INSTRUCTIONS FOR THE TASK
Give every line of the material again, exactly as written.

-*-

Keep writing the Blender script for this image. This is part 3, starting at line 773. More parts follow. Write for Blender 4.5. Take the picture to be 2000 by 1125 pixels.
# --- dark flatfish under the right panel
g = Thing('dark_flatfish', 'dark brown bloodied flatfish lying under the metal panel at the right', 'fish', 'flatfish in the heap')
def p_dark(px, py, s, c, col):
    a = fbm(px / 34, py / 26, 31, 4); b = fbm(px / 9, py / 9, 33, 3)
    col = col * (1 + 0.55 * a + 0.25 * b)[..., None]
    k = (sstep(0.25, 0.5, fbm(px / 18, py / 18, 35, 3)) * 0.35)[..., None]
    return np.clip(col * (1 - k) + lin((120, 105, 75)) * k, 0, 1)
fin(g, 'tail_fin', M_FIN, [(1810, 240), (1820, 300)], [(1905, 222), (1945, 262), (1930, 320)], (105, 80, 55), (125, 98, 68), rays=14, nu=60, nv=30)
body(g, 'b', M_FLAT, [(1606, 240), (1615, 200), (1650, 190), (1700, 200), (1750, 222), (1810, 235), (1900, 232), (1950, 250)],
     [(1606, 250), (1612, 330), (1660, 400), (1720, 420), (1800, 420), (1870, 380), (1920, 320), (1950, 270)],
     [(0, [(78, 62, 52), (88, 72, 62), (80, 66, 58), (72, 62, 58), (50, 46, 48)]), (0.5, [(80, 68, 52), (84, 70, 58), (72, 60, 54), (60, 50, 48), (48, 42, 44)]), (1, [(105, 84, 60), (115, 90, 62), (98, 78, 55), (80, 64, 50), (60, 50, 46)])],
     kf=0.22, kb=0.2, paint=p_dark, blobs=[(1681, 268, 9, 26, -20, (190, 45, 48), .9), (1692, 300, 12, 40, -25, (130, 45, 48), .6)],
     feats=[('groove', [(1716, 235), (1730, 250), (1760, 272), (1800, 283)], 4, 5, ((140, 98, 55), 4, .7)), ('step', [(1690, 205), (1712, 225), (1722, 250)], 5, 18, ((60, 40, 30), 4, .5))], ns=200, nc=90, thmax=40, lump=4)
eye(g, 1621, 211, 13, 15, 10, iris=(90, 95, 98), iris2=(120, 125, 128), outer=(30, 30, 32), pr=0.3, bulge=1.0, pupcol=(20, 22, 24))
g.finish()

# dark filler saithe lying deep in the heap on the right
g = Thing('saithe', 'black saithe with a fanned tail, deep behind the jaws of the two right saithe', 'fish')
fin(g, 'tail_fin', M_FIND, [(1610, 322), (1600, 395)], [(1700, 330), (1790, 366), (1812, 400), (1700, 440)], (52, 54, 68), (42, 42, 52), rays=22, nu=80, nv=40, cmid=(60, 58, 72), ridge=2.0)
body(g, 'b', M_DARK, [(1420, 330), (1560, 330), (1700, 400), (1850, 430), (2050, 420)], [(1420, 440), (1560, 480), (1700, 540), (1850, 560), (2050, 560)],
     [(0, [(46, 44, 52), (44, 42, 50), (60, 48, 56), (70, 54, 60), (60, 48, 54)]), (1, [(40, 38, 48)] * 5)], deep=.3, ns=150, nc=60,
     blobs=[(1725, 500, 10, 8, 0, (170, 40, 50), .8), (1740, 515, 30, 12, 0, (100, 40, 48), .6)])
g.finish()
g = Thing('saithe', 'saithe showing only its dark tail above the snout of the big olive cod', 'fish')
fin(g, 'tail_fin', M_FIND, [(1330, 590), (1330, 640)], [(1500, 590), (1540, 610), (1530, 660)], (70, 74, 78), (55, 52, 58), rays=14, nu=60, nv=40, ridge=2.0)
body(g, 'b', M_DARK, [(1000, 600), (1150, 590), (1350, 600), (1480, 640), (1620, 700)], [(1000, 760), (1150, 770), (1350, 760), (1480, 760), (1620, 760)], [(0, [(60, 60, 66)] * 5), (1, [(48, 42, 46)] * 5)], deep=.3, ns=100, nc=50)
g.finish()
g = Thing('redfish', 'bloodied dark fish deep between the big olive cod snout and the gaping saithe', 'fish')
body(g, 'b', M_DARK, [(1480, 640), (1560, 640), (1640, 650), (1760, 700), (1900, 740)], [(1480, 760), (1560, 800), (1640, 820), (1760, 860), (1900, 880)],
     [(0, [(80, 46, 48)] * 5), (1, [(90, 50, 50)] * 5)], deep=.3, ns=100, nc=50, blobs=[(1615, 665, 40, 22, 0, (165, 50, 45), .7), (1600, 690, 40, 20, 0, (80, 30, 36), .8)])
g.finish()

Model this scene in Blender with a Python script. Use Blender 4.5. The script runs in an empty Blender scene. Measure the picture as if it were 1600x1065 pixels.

-*-

ANSWER TO THIS PROBLEM
Keep writing the Blender script for this image. This is part 3, starting at line 773. More parts follow. Write for Blender 4.5. Take the picture to be 2000 by 1125 pixels.
# --- dark flatfish under the right panel
g = Thing('dark_flatfish', 'dark brown bloodied flatfish lying under the metal panel at the right', 'fish', 'flatfish in the heap')
def p_dark(px, py, s, c, col):
    a = fbm(px / 34, py / 26, 31, 4); b = fbm(px / 9, py / 9, 33, 3)
    col = col * (1 + 0.55 * a + 0.25 * b)[..., None]
    k = (sstep(0.25, 0.5, fbm(px / 18, py / 18, 35, 3)) * 0.35)[..., None]
    return np.clip(col * (1 - k) + lin((120, 105, 75)) * k, 0, 1)
fin(g, 'tail_fin', M_FIN, [(1810, 240), (1820, 300)], [(1905, 222), (1945, 262), (1930, 320)], (105, 80, 55), (125, 98, 68), rays=14, nu=60, nv=30)
body(g, 'b', M_FLAT, [(1606, 240), (1615, 200), (1650, 190), (1700, 200), (1750, 222), (1810, 235), (1900, 232), (1950, 250)],
     [(1606, 250), (1612, 330), (1660, 400), (1720, 420), (1800, 420), (1870, 380), (1920, 320), (1950, 270)],
     [(0, [(78, 62, 52), (88, 72, 62), (80, 66, 58), (72, 62, 58), (50, 46, 48)]), (0.5, [(80, 68, 52), (84, 70, 58), (72, 60, 54), (60, 50, 48), (48, 42, 44)]), (1, [(105, 84, 60), (115, 90, 62), (98, 78, 55), (80, 64, 50), (60, 50, 46)])],
     kf=0.22, kb=0.2, paint=p_dark, blobs=[(1681, 268, 9, 26, -20, (190, 45, 48), .9), (1692, 300, 12, 40, -25, (130, 45, 48), .6)],
     feats=[('groove', [(1716, 235), (1730, 250), (1760, 272), (1800, 283)], 4, 5, ((140, 98, 55), 4, .7)), ('step', [(1690, 205), (1712, 225), (1722, 250)], 5, 18, ((60, 40, 30), 4, .5))], ns=200, nc=90, thmax=40, lump=4)
eye(g, 1621, 211, 13, 15, 10, iris=(90, 95, 98), iris2=(120, 125, 128), outer=(30, 30, 32), pr=0.3, bulge=1.0, pupcol=(20, 22, 24))
g.finish()

# dark filler saithe lying deep in the heap on the right
g = Thing('saithe', 'black saithe with a fanned tail, deep behind the jaws of the two right saithe', 'fish')
fin(g, 'tail_fin', M_FIND, [(1610, 322), (1600, 395)], [(1700, 330), (1790, 366), (1812, 400), (1700, 440)], (52, 54, 68), (42, 42, 52), rays=22, nu=80, nv=40, cmid=(60, 58, 72), ridge=2.0)
body(g, 'b', M_DARK, [(1420, 330), (1560, 330), (1700, 400), (1850, 430), (2050, 420)], [(1420, 440), (1560, 480), (1700, 540), (1850, 560), (2050, 560)],
     [(0, [(46, 44, 52), (44, 42, 50), (60, 48, 56), (70, 54, 60), (60, 48, 54)]), (1, [(40, 38, 48)] * 5)], deep=.3, ns=150, nc=60,
     blobs=[(1725, 500, 10, 8, 0, (170, 40, 50), .8), (1740, 515, 30, 12, 0, (100, 40, 48), .6)])
g.finish()
g = Thing('saithe', 'saithe showing only its dark tail above the snout of the big olive cod', 'fish')
fin(g, 'tail_fin', M_FIND, [(1330, 590), (1330, 640)], [(1500, 590), (1540, 610), (1530, 660)], (70, 74, 78), (55, 52, 58), rays=14, nu=60, nv=40, ridge=2.0)
body(g, 'b', M_DARK, [(1000, 600), (1150, 590), (1350, 600), (1480, 640), (1620, 700)], [(1000, 760), (1150, 770), (1350, 760), (1480, 760), (1620, 760)], [(0, [(60, 60, 66)] * 5), (1, [(48, 42, 46)] * 5)], deep=.3, ns=100, nc=50)
g.finish()
g = Thing('redfish', 'bloodied dark fish deep between the big olive cod snout and the gaping saithe', 'fish')
body(g, 'b', M_DARK, [(1480, 640), (1560, 640), (1640, 650), (1760, 700), (1900, 740)], [(1480, 760), (1560, 800), (1640, 820), (1760, 860), (1900, 880)],
     [(0, [(80, 46, 48)] * 5), (1, [(90, 50, 50)] * 5)], deep=.3, ns=100, nc=50, blobs=[(1615, 665, 40, 22, 0, (165, 50, 45), .7), (1600, 690, 40, 20, 0, (80, 30, 36), .8)])
g.finish()

Model this scene in Blender with a Python script. Use Blender 4.5. The script runs in an empty Blender scene. Measure the picture as if it were 1600x1065 pixels.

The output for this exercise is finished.